== SOURCE MATERIAL ==
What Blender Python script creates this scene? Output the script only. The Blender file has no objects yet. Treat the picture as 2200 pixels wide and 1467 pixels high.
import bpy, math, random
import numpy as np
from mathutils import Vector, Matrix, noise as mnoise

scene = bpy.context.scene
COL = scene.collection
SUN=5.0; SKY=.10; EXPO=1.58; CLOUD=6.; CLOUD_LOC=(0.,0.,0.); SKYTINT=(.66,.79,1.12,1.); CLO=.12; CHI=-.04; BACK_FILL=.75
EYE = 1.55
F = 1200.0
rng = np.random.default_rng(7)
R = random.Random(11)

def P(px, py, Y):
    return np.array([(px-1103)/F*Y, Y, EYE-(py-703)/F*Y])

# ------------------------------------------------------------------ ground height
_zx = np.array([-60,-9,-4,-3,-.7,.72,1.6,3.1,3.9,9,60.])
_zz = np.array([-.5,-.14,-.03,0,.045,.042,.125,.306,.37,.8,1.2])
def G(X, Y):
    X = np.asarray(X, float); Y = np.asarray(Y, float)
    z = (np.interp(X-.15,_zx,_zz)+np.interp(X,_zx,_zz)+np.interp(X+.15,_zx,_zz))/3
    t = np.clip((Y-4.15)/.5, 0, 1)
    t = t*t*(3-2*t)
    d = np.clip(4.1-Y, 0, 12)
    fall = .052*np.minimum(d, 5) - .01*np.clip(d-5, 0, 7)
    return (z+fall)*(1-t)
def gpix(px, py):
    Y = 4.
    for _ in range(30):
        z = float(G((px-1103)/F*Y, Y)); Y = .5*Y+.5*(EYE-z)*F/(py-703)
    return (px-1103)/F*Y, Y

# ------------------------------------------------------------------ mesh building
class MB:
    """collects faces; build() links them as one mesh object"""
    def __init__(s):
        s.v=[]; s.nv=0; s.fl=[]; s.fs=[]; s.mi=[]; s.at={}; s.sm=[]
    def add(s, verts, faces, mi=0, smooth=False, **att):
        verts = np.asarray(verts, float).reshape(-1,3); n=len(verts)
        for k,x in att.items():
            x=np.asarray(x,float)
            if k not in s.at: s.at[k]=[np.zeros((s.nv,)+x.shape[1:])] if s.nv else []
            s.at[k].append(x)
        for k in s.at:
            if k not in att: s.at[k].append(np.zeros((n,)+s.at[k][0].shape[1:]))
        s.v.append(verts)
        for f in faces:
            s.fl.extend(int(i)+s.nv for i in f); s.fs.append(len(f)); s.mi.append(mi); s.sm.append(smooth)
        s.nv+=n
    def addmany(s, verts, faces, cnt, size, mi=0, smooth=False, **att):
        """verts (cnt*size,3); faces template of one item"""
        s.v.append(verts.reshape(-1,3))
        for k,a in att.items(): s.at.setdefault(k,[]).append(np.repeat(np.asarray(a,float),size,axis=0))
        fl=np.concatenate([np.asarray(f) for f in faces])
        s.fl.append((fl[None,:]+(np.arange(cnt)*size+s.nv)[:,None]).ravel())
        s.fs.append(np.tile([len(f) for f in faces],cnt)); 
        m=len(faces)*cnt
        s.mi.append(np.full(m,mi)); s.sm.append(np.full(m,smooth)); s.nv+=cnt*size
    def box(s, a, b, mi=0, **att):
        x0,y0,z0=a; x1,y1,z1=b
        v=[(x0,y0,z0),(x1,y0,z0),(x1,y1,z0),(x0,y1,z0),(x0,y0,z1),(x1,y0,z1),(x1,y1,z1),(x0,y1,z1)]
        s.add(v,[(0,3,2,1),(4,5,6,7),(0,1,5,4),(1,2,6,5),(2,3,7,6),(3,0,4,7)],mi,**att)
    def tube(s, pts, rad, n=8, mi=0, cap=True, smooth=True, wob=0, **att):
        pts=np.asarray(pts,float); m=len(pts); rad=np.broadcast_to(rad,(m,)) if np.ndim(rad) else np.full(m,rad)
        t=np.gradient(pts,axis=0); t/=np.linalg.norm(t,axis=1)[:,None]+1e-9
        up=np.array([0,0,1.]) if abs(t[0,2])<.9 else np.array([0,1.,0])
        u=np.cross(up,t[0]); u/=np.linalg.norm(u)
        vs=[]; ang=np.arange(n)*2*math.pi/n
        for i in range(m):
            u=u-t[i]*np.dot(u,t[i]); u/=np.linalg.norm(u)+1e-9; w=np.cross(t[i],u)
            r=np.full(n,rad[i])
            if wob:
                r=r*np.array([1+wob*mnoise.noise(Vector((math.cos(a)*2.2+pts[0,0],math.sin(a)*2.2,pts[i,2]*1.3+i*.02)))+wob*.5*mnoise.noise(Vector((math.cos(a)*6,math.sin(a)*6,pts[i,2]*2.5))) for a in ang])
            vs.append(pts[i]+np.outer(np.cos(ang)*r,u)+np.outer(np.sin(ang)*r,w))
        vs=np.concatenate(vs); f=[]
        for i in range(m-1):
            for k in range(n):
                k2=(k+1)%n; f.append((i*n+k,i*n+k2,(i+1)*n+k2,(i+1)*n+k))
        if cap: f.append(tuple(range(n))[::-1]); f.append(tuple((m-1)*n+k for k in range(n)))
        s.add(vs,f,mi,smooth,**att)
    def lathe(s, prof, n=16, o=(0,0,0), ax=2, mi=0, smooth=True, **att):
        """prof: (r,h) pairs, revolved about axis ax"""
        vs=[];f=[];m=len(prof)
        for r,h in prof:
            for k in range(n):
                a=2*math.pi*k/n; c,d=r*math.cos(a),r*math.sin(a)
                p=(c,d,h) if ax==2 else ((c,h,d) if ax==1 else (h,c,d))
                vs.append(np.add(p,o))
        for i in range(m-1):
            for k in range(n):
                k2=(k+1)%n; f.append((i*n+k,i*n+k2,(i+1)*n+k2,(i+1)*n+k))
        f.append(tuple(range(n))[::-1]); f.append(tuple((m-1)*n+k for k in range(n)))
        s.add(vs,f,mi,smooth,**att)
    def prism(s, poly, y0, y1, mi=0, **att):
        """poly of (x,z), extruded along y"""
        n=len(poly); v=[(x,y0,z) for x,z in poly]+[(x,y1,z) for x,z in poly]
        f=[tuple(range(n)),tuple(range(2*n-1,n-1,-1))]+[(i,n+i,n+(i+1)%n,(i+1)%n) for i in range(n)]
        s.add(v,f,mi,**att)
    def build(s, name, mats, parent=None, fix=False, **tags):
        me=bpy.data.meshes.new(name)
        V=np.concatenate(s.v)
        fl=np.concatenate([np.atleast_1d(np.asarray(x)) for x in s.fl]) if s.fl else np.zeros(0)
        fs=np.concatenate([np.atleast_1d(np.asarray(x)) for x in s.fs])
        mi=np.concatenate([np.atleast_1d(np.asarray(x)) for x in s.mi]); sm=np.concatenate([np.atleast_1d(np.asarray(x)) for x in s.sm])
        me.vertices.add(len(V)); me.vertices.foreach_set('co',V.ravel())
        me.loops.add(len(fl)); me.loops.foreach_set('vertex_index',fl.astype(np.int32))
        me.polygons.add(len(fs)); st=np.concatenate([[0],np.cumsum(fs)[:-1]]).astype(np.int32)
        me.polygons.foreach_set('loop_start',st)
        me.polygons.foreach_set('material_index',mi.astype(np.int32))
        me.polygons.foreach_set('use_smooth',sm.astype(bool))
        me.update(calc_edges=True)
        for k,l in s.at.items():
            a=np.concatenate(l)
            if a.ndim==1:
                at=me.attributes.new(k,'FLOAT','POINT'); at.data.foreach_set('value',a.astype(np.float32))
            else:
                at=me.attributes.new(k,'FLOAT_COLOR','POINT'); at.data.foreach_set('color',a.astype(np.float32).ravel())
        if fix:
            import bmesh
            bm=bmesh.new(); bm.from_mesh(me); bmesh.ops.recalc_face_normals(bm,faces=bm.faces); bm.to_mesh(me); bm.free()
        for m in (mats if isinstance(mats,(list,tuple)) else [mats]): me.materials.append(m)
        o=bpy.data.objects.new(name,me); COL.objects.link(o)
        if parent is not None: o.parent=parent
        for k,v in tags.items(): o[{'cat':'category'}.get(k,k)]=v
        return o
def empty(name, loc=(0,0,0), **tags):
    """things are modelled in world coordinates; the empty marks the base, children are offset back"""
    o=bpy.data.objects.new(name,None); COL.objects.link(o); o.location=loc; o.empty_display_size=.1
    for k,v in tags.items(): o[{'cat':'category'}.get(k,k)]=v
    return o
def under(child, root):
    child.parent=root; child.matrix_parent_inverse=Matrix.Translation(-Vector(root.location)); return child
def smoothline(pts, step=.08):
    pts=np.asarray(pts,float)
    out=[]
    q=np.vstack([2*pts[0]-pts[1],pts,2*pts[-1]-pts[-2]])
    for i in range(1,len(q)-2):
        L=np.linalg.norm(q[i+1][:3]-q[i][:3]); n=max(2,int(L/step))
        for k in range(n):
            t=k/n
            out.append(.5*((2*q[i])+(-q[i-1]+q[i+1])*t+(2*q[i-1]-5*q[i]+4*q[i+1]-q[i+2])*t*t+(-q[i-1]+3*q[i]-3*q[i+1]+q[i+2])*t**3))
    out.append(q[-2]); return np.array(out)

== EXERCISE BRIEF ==
Copy out only the lines running from the beginning of the data to the line with "from mathutils import", both ends included.

== RESPONSE TO THIS TASK ==
What Blender Python script creates this scene? Output the script only. The Blender file has no objects yet. Treat the picture as 2200 pixels wide and 1467 pixels high.
import bpy, math, random
import numpy as np
from mathutils import Vector, Matrix, noise as mnoise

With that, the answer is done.